DATA BLOCK:
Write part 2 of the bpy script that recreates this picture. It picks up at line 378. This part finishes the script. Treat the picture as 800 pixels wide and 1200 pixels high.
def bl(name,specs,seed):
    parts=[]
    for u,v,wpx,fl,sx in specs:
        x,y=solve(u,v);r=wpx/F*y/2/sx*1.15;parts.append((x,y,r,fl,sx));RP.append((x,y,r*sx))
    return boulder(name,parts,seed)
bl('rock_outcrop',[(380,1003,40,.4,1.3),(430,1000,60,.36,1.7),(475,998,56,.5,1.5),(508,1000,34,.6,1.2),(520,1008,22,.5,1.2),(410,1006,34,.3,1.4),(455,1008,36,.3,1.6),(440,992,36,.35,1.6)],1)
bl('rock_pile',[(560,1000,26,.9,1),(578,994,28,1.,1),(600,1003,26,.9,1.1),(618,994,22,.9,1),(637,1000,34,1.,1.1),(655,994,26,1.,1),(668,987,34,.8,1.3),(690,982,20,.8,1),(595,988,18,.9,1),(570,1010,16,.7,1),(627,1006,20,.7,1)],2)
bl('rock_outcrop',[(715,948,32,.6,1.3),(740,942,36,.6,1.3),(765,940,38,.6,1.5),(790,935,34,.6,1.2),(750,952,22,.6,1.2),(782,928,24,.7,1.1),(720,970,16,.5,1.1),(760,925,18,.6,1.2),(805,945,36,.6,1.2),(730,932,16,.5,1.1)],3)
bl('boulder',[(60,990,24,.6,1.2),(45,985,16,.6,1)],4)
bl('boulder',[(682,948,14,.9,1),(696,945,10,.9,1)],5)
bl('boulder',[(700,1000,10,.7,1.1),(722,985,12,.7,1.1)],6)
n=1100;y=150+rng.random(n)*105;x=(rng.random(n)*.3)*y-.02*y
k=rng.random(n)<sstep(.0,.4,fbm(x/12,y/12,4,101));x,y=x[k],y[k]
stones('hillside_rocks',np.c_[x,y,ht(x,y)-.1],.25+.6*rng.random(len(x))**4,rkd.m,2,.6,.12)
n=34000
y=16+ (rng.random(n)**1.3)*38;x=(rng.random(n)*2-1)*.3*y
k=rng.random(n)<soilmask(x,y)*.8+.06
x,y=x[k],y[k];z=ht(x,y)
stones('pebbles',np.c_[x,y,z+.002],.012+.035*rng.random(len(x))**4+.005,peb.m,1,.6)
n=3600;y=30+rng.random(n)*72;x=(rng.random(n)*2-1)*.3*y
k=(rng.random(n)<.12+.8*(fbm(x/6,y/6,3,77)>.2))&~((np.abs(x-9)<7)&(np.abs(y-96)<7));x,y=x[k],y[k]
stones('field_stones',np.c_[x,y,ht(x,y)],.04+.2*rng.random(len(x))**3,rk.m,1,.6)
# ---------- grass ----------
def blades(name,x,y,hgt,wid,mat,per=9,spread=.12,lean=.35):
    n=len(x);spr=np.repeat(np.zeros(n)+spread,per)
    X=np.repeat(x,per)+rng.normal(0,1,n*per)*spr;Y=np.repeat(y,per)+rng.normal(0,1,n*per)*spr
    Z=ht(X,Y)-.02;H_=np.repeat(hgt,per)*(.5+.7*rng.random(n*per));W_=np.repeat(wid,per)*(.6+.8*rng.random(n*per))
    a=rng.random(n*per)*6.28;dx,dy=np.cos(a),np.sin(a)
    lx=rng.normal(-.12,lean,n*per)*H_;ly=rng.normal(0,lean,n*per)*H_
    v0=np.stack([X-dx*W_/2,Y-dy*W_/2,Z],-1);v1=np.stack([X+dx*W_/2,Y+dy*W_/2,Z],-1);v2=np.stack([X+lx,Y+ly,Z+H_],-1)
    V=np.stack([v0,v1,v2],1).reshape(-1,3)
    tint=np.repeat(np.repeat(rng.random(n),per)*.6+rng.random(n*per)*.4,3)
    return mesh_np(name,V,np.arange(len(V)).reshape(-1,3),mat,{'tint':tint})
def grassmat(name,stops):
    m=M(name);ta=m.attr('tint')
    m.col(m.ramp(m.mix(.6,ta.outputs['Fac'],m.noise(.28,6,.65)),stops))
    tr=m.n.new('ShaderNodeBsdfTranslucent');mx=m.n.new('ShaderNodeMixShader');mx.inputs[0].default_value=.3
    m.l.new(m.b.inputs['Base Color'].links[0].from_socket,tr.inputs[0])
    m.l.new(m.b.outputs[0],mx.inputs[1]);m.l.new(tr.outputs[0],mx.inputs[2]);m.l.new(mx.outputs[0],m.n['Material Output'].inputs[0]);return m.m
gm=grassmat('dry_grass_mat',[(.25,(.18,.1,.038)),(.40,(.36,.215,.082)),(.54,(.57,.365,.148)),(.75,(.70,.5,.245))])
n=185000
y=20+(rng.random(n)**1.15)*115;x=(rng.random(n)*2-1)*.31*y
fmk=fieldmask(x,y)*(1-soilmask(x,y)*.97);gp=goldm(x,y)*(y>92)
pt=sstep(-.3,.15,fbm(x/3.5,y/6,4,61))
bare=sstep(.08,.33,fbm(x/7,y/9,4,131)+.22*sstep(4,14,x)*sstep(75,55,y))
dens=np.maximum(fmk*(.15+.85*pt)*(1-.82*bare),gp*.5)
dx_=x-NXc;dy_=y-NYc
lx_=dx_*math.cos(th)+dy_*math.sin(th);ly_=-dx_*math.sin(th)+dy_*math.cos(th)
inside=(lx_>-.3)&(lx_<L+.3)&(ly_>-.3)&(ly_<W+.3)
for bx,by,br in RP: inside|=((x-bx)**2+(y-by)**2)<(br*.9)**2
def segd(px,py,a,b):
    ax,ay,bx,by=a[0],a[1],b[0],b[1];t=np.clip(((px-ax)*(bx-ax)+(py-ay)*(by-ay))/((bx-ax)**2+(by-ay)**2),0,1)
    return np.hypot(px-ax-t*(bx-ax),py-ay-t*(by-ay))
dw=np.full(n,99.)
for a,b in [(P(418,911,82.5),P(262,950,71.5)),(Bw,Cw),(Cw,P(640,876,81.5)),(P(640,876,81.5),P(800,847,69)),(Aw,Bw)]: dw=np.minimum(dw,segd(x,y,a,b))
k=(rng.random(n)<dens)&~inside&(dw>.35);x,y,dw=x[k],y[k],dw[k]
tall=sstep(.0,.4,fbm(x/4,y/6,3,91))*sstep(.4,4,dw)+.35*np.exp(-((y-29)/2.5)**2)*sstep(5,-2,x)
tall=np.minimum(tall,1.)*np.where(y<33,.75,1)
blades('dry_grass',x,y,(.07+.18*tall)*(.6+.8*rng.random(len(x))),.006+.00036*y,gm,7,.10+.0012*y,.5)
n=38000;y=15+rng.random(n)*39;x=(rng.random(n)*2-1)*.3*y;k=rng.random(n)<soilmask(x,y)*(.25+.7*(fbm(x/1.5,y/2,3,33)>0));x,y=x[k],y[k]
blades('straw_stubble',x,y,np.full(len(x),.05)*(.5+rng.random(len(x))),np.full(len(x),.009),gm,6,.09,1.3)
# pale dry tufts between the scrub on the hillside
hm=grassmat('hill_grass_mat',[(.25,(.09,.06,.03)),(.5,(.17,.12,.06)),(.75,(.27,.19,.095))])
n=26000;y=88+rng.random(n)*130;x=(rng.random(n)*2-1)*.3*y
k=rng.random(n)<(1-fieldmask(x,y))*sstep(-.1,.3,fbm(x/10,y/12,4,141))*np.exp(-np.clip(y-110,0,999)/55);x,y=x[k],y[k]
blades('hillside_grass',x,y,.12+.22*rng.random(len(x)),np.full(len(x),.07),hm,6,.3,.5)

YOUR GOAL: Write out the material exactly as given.

IN RESPONSE:
Write part 2 of the bpy script that recreates this picture. It picks up at line 378. This part finishes the script. Treat the picture as 800 pixels wide and 1200 pixels high.
def bl(name,specs,seed):
    parts=[]
    for u,v,wpx,fl,sx in specs:
        x,y=solve(u,v);r=wpx/F*y/2/sx*1.15;parts.append((x,y,r,fl,sx));RP.append((x,y,r*sx))
    return boulder(name,parts,seed)
bl('rock_outcrop',[(380,1003,40,.4,1.3),(430,1000,60,.36,1.7),(475,998,56,.5,1.5),(508,1000,34,.6,1.2),(520,1008,22,.5,1.2),(410,1006,34,.3,1.4),(455,1008,36,.3,1.6),(440,992,36,.35,1.6)],1)
bl('rock_pile',[(560,1000,26,.9,1),(578,994,28,1.,1),(600,1003,26,.9,1.1),(618,994,22,.9,1),(637,1000,34,1.,1.1),(655,994,26,1.,1),(668,987,34,.8,1.3),(690,982,20,.8,1),(595,988,18,.9,1),(570,1010,16,.7,1),(627,1006,20,.7,1)],2)
bl('rock_outcrop',[(715,948,32,.6,1.3),(740,942,36,.6,1.3),(765,940,38,.6,1.5),(790,935,34,.6,1.2),(750,952,22,.6,1.2),(782,928,24,.7,1.1),(720,970,16,.5,1.1),(760,925,18,.6,1.2),(805,945,36,.6,1.2),(730,932,16,.5,1.1)],3)
bl('boulder',[(60,990,24,.6,1.2),(45,985,16,.6,1)],4)
bl('boulder',[(682,948,14,.9,1),(696,945,10,.9,1)],5)
bl('boulder',[(700,1000,10,.7,1.1),(722,985,12,.7,1.1)],6)
n=1100;y=150+rng.random(n)*105;x=(rng.random(n)*.3)*y-.02*y
k=rng.random(n)<sstep(.0,.4,fbm(x/12,y/12,4,101));x,y=x[k],y[k]
stones('hillside_rocks',np.c_[x,y,ht(x,y)-.1],.25+.6*rng.random(len(x))**4,rkd.m,2,.6,.12)
n=34000
y=16+ (rng.random(n)**1.3)*38;x=(rng.random(n)*2-1)*.3*y
k=rng.random(n)<soilmask(x,y)*.8+.06
x,y=x[k],y[k];z=ht(x,y)
stones('pebbles',np.c_[x,y,z+.002],.012+.035*rng.random(len(x))**4+.005,peb.m,1,.6)
n=3600;y=30+rng.random(n)*72;x=(rng.random(n)*2-1)*.3*y
k=(rng.random(n)<.12+.8*(fbm(x/6,y/6,3,77)>.2))&~((np.abs(x-9)<7)&(np.abs(y-96)<7));x,y=x[k],y[k]
stones('field_stones',np.c_[x,y,ht(x,y)],.04+.2*rng.random(len(x))**3,rk.m,1,.6)
# ---------- grass ----------
def blades(name,x,y,hgt,wid,mat,per=9,spread=.12,lean=.35):
    n=len(x);spr=np.repeat(np.zeros(n)+spread,per)
    X=np.repeat(x,per)+rng.normal(0,1,n*per)*spr;Y=np.repeat(y,per)+rng.normal(0,1,n*per)*spr
    Z=ht(X,Y)-.02;H_=np.repeat(hgt,per)*(.5+.7*rng.random(n*per));W_=np.repeat(wid,per)*(.6+.8*rng.random(n*per))
    a=rng.random(n*per)*6.28;dx,dy=np.cos(a),np.sin(a)
    lx=rng.normal(-.12,lean,n*per)*H_;ly=rng.normal(0,lean,n*per)*H_
    v0=np.stack([X-dx*W_/2,Y-dy*W_/2,Z],-1);v1=np.stack([X+dx*W_/2,Y+dy*W_/2,Z],-1);v2=np.stack([X+lx,Y+ly,Z+H_],-1)
    V=np.stack([v0,v1,v2],1).reshape(-1,3)
    tint=np.repeat(np.repeat(rng.random(n),per)*.6+rng.random(n*per)*.4,3)
    return mesh_np(name,V,np.arange(len(V)).reshape(-1,3),mat,{'tint':tint})
def grassmat(name,stops):
    m=M(name);ta=m.attr('tint')
    m.col(m.ramp(m.mix(.6,ta.outputs['Fac'],m.noise(.28,6,.65)),stops))
    tr=m.n.new('ShaderNodeBsdfTranslucent');mx=m.n.new('ShaderNodeMixShader');mx.inputs[0].default_value=.3
    m.l.new(m.b.inputs['Base Color'].links[0].from_socket,tr.inputs[0])
    m.l.new(m.b.outputs[0],mx.inputs[1]);m.l.new(tr.outputs[0],mx.inputs[2]);m.l.new(mx.outputs[0],m.n['Material Output'].inputs[0]);return m.m
gm=grassmat('dry_grass_mat',[(.25,(.18,.1,.038)),(.40,(.36,.215,.082)),(.54,(.57,.365,.148)),(.75,(.70,.5,.245))])
n=185000
y=20+(rng.random(n)**1.15)*115;x=(rng.random(n)*2-1)*.31*y
fmk=fieldmask(x,y)*(1-soilmask(x,y)*.97);gp=goldm(x,y)*(y>92)
pt=sstep(-.3,.15,fbm(x/3.5,y/6,4,61))
bare=sstep(.08,.33,fbm(x/7,y/9,4,131)+.22*sstep(4,14,x)*sstep(75,55,y))
dens=np.maximum(fmk*(.15+.85*pt)*(1-.82*bare),gp*.5)
dx_=x-NXc;dy_=y-NYc
lx_=dx_*math.cos(th)+dy_*math.sin(th);ly_=-dx_*math.sin(th)+dy_*math.cos(th)
inside=(lx_>-.3)&(lx_<L+.3)&(ly_>-.3)&(ly_<W+.3)
for bx,by,br in RP: inside|=((x-bx)**2+(y-by)**2)<(br*.9)**2
def segd(px,py,a,b):
    ax,ay,bx,by=a[0],a[1],b[0],b[1];t=np.clip(((px-ax)*(bx-ax)+(py-ay)*(by-ay))/((bx-ax)**2+(by-ay)**2),0,1)
    return np.hypot(px-ax-t*(bx-ax),py-ay-t*(by-ay))
dw=np.full(n,99.)
for a,b in [(P(418,911,82.5),P(262,950,71.5)),(Bw,Cw),(Cw,P(640,876,81.5)),(P(640,876,81.5),P(800,847,69)),(Aw,Bw)]: dw=np.minimum(dw,segd(x,y,a,b))
k=(rng.random(n)<dens)&~inside&(dw>.35);x,y,dw=x[k],y[k],dw[k]
tall=sstep(.0,.4,fbm(x/4,y/6,3,91))*sstep(.4,4,dw)+.35*np.exp(-((y-29)/2.5)**2)*sstep(5,-2,x)
tall=np.minimum(tall,1.)*np.where(y<33,.75,1)
blades('dry_grass',x,y,(.07+.18*tall)*(.6+.8*rng.random(len(x))),.006+.00036*y,gm,7,.10+.0012*y,.5)
n=38000;y=15+rng.random(n)*39;x=(rng.random(n)*2-1)*.3*y;k=rng.random(n)<soilmask(x,y)*(.25+.7*(fbm(x/1.5,y/2,3,33)>0));x,y=x[k],y[k]
blades('straw_stubble',x,y,np.full(len(x),.05)*(.5+rng.random(len(x))),np.full(len(x),.009),gm,6,.09,1.3)
# pale dry tufts between the scrub on the hillside
hm=grassmat('hill_grass_mat',[(.25,(.09,.06,.03)),(.5,(.17,.12,.06)),(.75,(.27,.19,.095))])
n=26000;y=88+rng.random(n)*130;x=(rng.random(n)*2-1)*.3*y
k=rng.random(n)<(1-fieldmask(x,y))*sstep(-.1,.3,fbm(x/10,y/12,4,141))*np.exp(-np.clip(y-110,0,999)/55);x,y=x[k],y[k]
blades('hillside_grass',x,y,.12+.22*rng.random(len(x)),np.full(len(x),.07),hm,6,.3,.5)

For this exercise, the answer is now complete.